Lorsque nous avons beaucoup de sources lumineuses la nuit, nous créons dans l’air un crépuscule artificiel. C’est pourquoi au-dessus des villes, il y a plus de lumière que par un clair de lune.
Que propose le plan en sept points de l’OFEV? Interprétation pour chez soi.
- Nécessité: «N’éclairer que ce qui doit être éclairé.»
Une lampe gêne plus qu’elle n’est utile? Alors on s’en débarrasse. - Intensité/luminosité: «Ne pas éclairer plus que nécessaire.»
Nous adaptons les lumens que nous achetons à l’usage que nous voulons en faire, ou nous les diminuons. Pour une hauteur de plafond standard, 800 lumens suffisent. Si la lampe est suspendue plus bas, il faut réduire l’intensité de moitié, si elle est plus haute, il faut la doubler. - Spectre lumineux/couleur de la lumière: «Choisir soigneusement le spectre lumineux utilisé.»
La couleur de lumière que nous achetons pour l’extérieur est toujours blanc chaud. Pour protéger la biodiversité, nous sommes en dessous de 2200 kelvins (recommandation DarkSky) ou 2700 kelvins (recommandation OFEV). - Choix et placement des luminaires: «Éclairer avec précision et sans rayonnement inutile alentour.»
Éclairer uniquement les surfaces où l’éclairage a un sens et non pas à côté. - Orientation: «En principe, éclairer de haut en bas, orienter avec précision.»
Pour l’extérieur, choisir des luminaires entièrement recouverts et bien protégés. - Gestion du temps/contrôle: «Contrôler l’éclairage en fonction des besoins et l’éteindre ou le réduire par moments.»
Utiliser correctement la lumière signifie que celle-ci n’est allumée qu’en cas de besoin. Installer des minuteries ou des capteurs de haute qualité. - Protections: «Protections supplémentaires en cas de problèmes spécifiques.»
Les fabricants et les magasins proposent des protections pour assurer un bon voisinage.

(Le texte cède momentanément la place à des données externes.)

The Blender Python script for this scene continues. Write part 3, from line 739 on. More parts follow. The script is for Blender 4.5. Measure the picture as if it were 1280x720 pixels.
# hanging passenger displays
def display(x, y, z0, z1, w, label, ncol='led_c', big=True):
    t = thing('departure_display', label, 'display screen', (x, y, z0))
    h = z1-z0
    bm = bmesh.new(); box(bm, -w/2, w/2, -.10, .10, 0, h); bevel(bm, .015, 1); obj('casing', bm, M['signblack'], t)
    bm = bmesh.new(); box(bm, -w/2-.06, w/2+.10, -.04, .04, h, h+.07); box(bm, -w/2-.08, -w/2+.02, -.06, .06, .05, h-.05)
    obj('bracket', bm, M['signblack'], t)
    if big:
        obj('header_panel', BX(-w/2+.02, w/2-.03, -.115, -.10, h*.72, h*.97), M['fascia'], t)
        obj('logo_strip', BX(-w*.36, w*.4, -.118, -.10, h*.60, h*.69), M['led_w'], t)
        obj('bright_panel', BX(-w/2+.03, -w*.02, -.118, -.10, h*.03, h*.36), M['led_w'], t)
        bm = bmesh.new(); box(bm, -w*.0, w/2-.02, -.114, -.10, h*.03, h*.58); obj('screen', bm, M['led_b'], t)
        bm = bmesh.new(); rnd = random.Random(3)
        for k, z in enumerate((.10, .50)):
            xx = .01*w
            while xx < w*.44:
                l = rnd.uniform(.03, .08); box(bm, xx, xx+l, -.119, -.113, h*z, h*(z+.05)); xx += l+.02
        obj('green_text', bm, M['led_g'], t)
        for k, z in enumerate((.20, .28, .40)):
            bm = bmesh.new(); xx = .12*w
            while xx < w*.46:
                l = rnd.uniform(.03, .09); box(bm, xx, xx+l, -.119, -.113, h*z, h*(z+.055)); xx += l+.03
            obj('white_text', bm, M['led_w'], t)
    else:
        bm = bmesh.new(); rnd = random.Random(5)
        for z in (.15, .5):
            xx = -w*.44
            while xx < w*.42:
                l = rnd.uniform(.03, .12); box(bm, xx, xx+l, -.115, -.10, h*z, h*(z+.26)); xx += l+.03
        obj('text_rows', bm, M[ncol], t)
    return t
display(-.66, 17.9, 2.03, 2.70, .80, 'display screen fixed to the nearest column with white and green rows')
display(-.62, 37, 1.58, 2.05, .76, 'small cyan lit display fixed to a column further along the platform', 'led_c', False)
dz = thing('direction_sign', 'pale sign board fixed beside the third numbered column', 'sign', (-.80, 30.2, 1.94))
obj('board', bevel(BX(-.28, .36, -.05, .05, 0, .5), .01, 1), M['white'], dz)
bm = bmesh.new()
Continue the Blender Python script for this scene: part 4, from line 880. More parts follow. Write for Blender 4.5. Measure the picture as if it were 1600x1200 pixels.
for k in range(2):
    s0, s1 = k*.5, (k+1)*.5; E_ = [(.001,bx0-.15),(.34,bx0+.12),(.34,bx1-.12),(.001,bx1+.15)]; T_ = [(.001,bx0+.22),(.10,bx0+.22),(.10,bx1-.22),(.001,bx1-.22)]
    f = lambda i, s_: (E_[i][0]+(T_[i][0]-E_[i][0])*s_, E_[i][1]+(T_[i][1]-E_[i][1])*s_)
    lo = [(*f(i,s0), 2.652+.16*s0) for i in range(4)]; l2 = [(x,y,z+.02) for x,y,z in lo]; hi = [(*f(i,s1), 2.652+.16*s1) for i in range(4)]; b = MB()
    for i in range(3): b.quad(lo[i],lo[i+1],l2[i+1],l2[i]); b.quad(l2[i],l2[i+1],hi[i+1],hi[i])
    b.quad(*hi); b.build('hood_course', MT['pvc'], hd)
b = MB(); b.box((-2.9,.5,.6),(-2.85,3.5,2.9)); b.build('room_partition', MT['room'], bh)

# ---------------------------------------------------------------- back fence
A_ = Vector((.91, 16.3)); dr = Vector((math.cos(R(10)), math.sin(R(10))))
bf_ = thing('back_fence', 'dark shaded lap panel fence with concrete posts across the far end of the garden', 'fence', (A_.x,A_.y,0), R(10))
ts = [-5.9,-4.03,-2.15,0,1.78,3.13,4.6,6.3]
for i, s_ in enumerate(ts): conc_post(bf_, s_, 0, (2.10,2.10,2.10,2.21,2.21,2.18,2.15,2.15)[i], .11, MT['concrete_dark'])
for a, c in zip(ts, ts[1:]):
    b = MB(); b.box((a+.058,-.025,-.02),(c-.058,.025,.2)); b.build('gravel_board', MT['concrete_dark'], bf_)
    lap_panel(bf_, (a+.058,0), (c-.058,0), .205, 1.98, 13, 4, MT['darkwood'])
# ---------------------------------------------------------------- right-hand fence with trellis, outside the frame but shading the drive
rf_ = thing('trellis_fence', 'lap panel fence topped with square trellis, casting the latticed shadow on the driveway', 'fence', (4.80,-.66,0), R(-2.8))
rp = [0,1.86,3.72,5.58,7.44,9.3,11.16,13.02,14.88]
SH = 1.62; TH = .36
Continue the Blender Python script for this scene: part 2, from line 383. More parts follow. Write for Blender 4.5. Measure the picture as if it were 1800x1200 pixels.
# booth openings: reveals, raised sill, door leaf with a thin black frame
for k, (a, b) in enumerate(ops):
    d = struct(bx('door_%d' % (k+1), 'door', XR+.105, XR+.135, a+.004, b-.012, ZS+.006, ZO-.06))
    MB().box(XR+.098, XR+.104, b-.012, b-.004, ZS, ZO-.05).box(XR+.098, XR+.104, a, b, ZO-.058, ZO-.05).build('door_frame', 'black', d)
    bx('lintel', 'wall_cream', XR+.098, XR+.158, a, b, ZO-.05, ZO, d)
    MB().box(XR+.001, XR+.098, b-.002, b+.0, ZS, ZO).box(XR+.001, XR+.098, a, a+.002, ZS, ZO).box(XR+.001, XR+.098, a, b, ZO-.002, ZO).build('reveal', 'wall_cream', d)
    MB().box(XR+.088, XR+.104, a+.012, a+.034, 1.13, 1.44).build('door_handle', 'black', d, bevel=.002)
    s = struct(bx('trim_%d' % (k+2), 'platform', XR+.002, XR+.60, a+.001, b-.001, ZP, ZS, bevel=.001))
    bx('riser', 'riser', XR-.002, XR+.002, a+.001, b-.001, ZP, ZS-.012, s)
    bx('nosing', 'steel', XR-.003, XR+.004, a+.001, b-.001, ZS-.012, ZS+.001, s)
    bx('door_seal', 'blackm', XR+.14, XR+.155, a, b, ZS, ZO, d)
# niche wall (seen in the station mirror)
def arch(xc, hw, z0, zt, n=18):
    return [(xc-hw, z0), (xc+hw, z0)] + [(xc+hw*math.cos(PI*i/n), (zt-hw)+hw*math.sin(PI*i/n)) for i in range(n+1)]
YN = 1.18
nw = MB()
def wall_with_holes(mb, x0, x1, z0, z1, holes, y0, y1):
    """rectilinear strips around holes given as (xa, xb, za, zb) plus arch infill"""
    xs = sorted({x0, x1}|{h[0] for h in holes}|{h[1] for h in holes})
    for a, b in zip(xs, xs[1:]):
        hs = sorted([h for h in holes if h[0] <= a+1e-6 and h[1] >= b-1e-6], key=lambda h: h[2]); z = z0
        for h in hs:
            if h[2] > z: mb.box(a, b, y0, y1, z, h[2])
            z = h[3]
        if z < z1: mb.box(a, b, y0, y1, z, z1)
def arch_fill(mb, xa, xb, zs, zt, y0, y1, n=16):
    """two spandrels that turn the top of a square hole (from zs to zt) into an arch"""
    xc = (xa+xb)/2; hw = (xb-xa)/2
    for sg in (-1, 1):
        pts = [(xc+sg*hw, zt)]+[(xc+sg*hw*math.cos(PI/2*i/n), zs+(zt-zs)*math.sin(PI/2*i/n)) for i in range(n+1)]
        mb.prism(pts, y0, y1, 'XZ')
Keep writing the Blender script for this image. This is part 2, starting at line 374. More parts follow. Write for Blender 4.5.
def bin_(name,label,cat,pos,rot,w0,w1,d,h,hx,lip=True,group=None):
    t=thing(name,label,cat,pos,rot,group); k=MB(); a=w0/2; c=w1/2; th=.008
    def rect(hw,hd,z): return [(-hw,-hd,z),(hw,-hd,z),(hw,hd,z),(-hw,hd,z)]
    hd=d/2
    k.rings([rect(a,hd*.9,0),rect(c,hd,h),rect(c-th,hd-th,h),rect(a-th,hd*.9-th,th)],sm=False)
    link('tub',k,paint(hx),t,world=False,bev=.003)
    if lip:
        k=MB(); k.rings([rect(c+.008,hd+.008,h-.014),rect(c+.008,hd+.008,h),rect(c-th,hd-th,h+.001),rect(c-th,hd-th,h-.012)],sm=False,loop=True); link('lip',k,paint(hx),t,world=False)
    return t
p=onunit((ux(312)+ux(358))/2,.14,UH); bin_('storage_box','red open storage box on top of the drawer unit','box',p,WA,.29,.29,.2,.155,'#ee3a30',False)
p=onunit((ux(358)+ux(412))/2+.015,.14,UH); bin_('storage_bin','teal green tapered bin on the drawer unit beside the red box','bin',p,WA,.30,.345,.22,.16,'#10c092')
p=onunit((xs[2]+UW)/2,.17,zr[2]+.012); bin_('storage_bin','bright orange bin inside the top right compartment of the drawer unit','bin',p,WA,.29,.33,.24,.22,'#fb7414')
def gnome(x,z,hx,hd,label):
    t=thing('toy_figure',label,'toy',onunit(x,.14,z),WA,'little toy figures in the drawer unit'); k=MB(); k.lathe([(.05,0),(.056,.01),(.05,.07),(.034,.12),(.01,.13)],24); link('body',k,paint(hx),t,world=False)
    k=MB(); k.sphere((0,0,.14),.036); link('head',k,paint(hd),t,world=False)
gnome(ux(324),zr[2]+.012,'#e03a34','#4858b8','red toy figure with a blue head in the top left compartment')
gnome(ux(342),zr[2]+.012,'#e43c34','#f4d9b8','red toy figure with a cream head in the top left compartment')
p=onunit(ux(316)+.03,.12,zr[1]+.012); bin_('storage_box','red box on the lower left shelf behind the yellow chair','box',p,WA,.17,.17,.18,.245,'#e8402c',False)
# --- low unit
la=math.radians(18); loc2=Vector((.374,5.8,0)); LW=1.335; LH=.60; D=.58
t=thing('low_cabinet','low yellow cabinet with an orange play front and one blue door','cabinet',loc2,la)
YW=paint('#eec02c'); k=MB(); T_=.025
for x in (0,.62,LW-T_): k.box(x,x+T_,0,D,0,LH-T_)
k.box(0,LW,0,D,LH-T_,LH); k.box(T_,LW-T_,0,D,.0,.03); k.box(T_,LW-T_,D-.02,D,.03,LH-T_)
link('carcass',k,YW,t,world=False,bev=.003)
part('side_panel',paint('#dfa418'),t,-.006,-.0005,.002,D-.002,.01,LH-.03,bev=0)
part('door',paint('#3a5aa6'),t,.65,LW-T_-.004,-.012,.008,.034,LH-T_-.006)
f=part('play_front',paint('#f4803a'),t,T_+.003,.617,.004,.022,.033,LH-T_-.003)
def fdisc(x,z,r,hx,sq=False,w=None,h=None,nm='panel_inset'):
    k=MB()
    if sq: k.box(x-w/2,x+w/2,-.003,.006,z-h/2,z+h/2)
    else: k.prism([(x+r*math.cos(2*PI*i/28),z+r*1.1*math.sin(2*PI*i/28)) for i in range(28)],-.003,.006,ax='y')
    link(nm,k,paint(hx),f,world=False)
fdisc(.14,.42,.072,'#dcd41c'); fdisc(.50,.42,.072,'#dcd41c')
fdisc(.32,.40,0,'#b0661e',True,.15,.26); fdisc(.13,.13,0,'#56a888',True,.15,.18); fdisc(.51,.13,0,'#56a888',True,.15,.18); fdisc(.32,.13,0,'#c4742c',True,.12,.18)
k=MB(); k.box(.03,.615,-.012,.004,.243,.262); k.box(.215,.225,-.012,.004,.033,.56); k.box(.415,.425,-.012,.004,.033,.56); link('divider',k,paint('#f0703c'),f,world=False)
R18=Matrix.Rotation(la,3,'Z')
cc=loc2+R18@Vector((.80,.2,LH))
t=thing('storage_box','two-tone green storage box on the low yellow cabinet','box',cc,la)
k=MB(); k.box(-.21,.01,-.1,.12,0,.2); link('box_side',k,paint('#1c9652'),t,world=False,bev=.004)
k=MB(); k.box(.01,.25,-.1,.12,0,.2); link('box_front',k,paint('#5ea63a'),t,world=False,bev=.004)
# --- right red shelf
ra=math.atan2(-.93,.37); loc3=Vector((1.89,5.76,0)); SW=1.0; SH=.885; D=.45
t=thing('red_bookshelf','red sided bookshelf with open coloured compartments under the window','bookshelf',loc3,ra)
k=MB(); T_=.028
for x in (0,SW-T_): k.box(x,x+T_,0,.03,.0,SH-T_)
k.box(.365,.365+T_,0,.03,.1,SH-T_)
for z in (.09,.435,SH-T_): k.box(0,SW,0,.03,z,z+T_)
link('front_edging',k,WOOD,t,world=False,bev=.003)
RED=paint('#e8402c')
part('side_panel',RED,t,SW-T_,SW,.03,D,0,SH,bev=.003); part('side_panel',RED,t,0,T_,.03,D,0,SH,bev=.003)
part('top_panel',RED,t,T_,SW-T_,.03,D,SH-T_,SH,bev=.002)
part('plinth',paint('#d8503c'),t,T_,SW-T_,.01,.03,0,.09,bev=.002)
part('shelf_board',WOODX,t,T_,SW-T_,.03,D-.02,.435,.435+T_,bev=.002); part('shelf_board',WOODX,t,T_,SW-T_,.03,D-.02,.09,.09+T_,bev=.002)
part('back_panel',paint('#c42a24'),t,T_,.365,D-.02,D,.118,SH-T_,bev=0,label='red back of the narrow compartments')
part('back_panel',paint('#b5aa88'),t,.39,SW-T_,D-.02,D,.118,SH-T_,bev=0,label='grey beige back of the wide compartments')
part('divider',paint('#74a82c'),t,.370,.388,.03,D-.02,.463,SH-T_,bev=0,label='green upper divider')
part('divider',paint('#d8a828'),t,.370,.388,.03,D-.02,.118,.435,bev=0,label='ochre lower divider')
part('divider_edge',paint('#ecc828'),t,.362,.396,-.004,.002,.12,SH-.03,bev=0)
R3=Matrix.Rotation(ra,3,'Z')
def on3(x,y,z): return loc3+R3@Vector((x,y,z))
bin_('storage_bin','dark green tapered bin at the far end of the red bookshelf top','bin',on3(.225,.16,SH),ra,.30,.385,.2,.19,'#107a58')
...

À l’heure où le hérisson renifle dans les sous-bois et où la chouette appelle de la forêt, nous souhaitons maintenant bonne nuit à tous les Amis de la Nature. Quant à celles et ceux qui, il y a peu, étaient encore assis autour d’un feu de camp et ne veulent pas aller se coucher, qu’ils fassent quelques pas et scrutent les étoiles, peut-être qu’une étoile filante viendra récompenser notre souhait d’une obscurité plus respectueuse de la nature.